Часовой лениво поднялся со скамеечки, загремел ключами, зарычал запор в громадном, как бывают на амбарах, замке; нас впустили, и снова медленно и плавно закрылись за нами ворота. Мы в заключении.
Кладбище. Старые, облезлые памятники, белые уютные стены низких монастырских домов, тенистые деревья с обмытыми блестящими листьями, горьковато–сладкий запах тополя. Странно. Как будто я здесь была когда–то? Нет, место незнакомое, но ощущение торжественного покоя, уюта то же, как бывает только в монастырях. Вспомнилось, как в далеком детстве я ездила с матерью к Троице—Сергию.
— Шкура подзаборная, мать твою…
Из–за угла растрепанные, потные, с перекошенными злобой лицами выскочили две женщины. Более пожилая, вцепившись в волосы молодой, сзади старалась прижать ей руки. Молодая, не переставая изрыгать отвратительные ругательства, мотая головой, точно огрызаясь, изо всех сил и руками и зубами старалась отбиться.
С крыльца, чуть не сбив нас с ног, выскочил надзиратель.
— Разойдитесь, сволочь! — крикнул он, подбегая к женщинам и хватая старшую за ворот.
Поправляя косынки и переругиваясь, женщины пошли прочь.
Мы вошли в контору. Дрожали колени не то от усталости, не то под впечатлением только что виденного.
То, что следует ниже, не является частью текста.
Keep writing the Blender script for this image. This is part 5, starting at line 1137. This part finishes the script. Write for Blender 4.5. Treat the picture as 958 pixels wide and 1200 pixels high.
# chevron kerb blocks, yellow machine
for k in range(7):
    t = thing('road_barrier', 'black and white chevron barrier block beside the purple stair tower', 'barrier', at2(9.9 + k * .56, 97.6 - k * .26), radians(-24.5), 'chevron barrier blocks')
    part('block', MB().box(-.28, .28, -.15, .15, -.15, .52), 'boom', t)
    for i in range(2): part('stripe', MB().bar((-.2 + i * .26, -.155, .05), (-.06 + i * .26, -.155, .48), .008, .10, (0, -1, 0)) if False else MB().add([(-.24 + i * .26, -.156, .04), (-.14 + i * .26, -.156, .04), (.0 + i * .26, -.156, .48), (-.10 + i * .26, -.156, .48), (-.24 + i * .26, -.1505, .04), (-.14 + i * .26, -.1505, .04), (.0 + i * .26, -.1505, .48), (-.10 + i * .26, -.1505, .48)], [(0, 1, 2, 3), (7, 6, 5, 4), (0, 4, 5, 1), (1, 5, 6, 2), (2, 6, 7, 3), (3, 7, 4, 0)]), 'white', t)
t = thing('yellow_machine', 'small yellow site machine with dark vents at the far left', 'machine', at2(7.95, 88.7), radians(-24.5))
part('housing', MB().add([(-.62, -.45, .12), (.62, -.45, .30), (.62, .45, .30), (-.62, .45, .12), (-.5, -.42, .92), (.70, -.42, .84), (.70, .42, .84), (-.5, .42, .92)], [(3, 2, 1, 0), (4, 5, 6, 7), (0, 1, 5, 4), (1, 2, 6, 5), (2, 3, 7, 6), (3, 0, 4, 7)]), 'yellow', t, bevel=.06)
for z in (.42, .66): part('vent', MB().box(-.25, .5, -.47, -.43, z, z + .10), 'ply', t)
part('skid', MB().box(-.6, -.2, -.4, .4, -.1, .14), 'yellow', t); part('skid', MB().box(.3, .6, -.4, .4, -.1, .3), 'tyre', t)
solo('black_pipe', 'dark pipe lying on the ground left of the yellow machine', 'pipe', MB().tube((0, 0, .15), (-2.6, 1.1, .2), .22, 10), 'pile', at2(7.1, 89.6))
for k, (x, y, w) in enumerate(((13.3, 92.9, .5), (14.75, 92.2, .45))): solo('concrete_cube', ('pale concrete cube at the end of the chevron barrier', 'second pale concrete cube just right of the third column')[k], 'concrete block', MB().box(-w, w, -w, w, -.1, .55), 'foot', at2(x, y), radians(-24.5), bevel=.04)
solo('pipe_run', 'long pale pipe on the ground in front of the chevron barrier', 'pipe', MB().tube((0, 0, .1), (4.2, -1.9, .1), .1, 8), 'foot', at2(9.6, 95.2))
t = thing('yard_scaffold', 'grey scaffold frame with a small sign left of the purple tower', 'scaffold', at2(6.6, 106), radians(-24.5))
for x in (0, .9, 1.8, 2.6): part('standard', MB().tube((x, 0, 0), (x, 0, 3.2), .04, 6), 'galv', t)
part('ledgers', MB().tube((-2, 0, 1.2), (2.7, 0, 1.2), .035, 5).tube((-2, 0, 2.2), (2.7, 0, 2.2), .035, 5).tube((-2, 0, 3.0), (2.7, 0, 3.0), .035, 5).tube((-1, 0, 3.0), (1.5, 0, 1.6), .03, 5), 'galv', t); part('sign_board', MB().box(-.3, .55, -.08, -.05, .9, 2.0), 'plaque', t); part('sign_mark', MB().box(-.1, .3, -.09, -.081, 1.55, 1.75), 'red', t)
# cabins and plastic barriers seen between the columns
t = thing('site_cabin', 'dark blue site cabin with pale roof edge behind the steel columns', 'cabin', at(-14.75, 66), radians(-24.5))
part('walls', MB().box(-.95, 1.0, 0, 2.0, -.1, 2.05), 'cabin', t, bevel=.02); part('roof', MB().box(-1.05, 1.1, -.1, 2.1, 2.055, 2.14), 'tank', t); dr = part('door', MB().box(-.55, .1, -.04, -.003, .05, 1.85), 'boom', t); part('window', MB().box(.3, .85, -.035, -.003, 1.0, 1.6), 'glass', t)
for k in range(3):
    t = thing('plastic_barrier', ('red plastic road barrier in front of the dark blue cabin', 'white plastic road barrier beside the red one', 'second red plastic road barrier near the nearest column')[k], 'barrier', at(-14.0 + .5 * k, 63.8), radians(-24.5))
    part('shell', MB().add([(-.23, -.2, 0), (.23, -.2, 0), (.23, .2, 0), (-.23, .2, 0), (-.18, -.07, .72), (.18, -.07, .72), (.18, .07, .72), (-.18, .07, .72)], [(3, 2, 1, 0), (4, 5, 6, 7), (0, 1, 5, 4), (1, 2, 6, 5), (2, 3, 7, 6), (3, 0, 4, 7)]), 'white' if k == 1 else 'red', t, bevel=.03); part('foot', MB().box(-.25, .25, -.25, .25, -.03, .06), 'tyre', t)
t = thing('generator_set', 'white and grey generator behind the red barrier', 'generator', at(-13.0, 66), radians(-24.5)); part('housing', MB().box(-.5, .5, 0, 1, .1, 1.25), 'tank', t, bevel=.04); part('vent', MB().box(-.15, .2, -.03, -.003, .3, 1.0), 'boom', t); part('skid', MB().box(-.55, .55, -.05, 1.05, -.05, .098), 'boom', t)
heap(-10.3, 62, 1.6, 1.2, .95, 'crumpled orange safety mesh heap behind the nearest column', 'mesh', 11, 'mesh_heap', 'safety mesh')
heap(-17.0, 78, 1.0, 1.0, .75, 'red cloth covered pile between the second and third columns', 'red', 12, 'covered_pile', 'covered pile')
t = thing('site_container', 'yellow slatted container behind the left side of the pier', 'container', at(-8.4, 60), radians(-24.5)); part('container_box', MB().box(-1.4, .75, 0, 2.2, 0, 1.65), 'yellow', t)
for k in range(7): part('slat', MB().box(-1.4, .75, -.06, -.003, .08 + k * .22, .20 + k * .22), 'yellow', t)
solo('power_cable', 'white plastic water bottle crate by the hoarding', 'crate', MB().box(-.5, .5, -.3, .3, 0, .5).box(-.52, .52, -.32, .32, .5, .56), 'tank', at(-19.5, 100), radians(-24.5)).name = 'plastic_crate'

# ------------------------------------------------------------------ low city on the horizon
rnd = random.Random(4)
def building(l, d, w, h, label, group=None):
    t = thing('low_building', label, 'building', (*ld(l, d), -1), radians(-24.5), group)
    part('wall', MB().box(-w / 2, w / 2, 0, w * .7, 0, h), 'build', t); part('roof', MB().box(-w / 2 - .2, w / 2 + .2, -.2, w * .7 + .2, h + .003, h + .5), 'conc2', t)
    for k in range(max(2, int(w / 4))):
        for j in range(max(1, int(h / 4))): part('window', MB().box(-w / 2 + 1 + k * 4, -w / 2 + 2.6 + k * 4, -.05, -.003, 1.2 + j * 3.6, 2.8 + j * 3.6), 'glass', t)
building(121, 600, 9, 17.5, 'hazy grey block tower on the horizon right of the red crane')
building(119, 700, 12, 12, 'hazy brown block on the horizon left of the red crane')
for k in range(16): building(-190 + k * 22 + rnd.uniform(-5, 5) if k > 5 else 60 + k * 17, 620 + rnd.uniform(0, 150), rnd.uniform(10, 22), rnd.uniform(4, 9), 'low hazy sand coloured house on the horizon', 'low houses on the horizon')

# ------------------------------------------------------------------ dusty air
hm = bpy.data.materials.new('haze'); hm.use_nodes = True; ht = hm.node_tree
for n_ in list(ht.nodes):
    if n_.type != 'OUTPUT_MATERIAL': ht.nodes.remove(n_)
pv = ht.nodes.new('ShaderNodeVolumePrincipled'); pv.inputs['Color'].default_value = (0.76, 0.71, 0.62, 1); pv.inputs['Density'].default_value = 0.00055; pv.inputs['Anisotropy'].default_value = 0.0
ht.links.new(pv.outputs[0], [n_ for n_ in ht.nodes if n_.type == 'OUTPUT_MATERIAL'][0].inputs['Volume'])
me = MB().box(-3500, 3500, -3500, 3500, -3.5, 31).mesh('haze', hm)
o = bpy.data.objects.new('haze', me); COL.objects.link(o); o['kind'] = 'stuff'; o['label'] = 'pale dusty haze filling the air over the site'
С ними, вот с «такими», придется сидеть мне три года! Стриженая, с курчавыми черными волосами, красивая девушка, еврейка, что–то писала за столом. Женщина средних лет, в холщовой рубахе навыпуск, в посконной синей юбке и самодельных туфлях на босу ногу, встала из–за другого стола и с приветливой улыбкой подошла к нам.